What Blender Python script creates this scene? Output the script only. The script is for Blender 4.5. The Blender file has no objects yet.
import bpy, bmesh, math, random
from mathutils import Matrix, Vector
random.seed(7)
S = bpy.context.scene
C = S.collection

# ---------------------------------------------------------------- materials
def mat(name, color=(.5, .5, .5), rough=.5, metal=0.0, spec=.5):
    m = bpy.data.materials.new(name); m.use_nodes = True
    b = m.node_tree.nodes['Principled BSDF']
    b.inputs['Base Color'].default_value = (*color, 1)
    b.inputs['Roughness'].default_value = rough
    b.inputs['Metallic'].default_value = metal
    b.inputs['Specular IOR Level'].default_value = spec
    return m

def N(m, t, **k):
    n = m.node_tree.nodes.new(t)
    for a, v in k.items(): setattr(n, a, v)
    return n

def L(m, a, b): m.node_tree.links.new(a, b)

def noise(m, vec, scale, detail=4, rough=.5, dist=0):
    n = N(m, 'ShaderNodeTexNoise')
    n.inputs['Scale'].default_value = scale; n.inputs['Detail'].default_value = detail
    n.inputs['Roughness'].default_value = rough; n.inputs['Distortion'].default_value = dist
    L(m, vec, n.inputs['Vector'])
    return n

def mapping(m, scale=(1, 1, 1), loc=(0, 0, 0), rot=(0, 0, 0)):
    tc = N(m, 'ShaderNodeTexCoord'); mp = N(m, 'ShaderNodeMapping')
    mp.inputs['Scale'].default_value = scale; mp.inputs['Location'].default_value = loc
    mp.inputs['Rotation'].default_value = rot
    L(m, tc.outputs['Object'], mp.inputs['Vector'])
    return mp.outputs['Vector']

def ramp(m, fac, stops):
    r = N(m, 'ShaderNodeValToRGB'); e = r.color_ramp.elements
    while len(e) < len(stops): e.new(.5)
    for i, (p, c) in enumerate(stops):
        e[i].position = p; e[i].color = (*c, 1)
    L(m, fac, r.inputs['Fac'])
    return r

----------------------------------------

• _What to do_
In the lines above, locate the string "scene". Copy every line where it occurs.

• _Result_
What Blender Python script creates this scene? Output the script only. The script is for Blender 4.5. The Blender file has no objects yet.
S = bpy.context.scene